インフラエンジニアの上流工程
システムエンジニアをやっていくにあたって、下流工程よりも上流工程の方が給料が高いと言われています。
今回はインフラエンジニアにおける上流工程ではどんなことをやっているか紹介しようと思います。
上流工程とは
まずそもそもの上流工程というのは、主に以下のものを指します。
・提案
・要件定義
・基本設計
なぜ上流工程と言われているかというと、プロジェクトの進め方としては「提案」から始まって順番に「要件定義」、「基本設計」、「詳細設計」、「開発」、「テスト」と続いていきます。
プロジェクトの工程の中で、最初に実施する工程と言うことで、上流工程と呼ばれています。
今回は提案について、詳しく見ていきます。
要件定義、基本設計は別の機会に紹介します。
提案とは
お客さんが抱えている課題に対して、解決策を提示します。
一言で書くとこのような説明になりますが、もう少し詳しく見ていきます。
最初のステップRFP
まずシステムエンジニアが提案するとき、大体はお客さんの方から、この課題について提案してくださいという依頼が届きます。
この依頼のことをRFP(Request For Proposal)と言います。
このRFPにはお客さんの様々な想いがつまっています。
インフラ観点で記載されている事項としては
現在利用中の仮想基盤を使用したい
クラウド上に環境を構築したい
応答スピードは平均3秒以内にしたい
バックアップは毎日とってほしい
システムが利用停止したら電話連絡してほしい
など。
このRFPを無視した提案書を出すと、まず受託は不可能です。
RFPをじっくり読んで、おおよそのシステム構成を設計し提案する必要があります。
RFPへの回答
また、RFPの内容からおおよその予算(お客さんが出せる金額の上限)を推測したり、RFPに書かれていない内容についても補って、提案書に盛り込む必要があります。
RFPに制約事項が多く書かれていないときはSIerの腕の見せ所です。
いかに安価で使いやすいシステムを提案するかを期待されていますので、クラウドなどのサービスを利用して他社との差別化を図るポイントになります。
金額設定
IT業界の暗黙のルールだと思いますが、一度提案書に金額を記載してしまうと、それ以上の金額を出してもらうのはほぼ不可能です。
そのため、ある程度余裕を持った金額を提示します。
ただし、競合他社よりも高い金額を出すと負けてしまいますので、バランス感覚が重要です。
提案段階で70%は設計が終わっている
もう一点、大事なポイントとしては、提案段階で70%程度の完成形が見えている必要があります。

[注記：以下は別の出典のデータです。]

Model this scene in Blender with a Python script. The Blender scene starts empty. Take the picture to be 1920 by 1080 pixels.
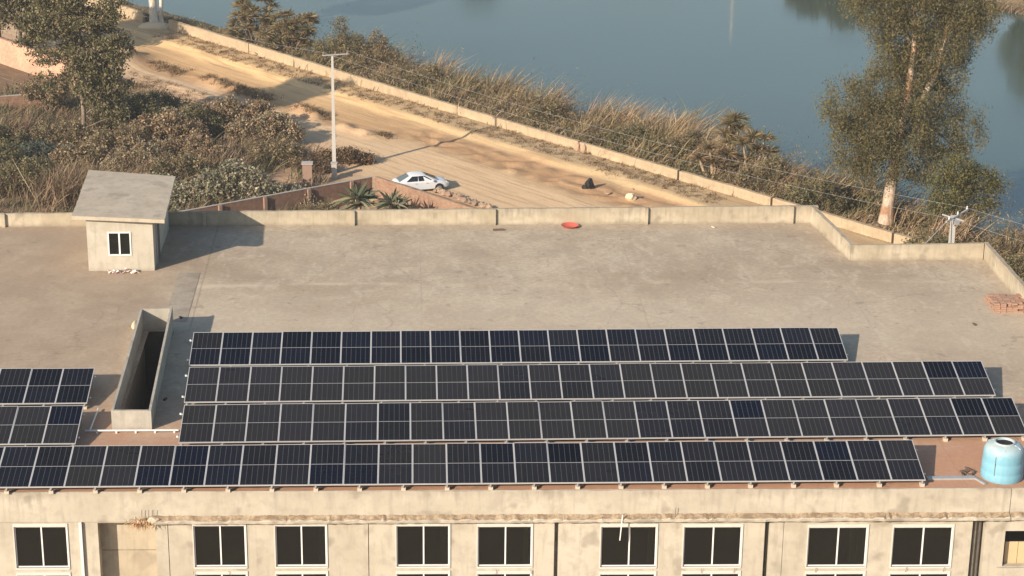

提案段階で金額が決まってしまいますので、ほぼほぼぶれない構成を決める必要があります。
提案を行うためには、例えばネットワークの領域だけでなく、サーバーやバックアップ、監視など幅広く知っておく必要がありますので、一つの領域にばかり注力せず、隣のチームの動向なども普段から知っておくのが重要です。
スケジュールの設定
インフラエンジニアはPJ全体のスケジュールを把握する必要があります。
本来はPMがPJ全体を把握する必要があるのですが、結構インフラに不得意なPMが多いのではないかと感じています。
そんなときインフラエンジニアとしてはPJ全体を見渡して、アプリケーション開発者が開発を始めるタイミングを見て、そこから逆算して、要件定義や設計、基盤の導入をスケジューリングする必要があります。
恐怖の社内レビュー
提案書を書き上げても、お客さんに提出する前に社内のレビューがあります。
金額が高くなれば、レビューの回数も増えてきます。
金額が安すぎるとリスクが高いのではないかと指摘をうけたり、高すぎると受注できないと怒られたりします。
おそらく上司の中ではいくらぐらいという金額が頭の中にあるので、早めに想定金額を確認し、その金額に向かってシステム構成を検討した方がよいです。
この恐怖の社内レビューを3週間から1か月程度でクリアする必要があります。
顧客へのプレゼン
社内レビューを通った提案資料を持って、ついに顧客へのプレゼンが行われます。
基本的にはPMがプレゼンを行いますが、顧客にはインフラの担当者もいますので、インフラの質問にはインフラエンジニアが答えることになります。
最後に
いかがでしたでしょうか。
提案を行うには技術スキルだけでなく、スケジューリングや全体設計などのPMのようなスキルも必要になります。
インフラエンジニアはどちらかというと技術志向の人が多いと思いますが、上流工程を目指すのであれば、ぜひ、PMスキルも習得してみてください。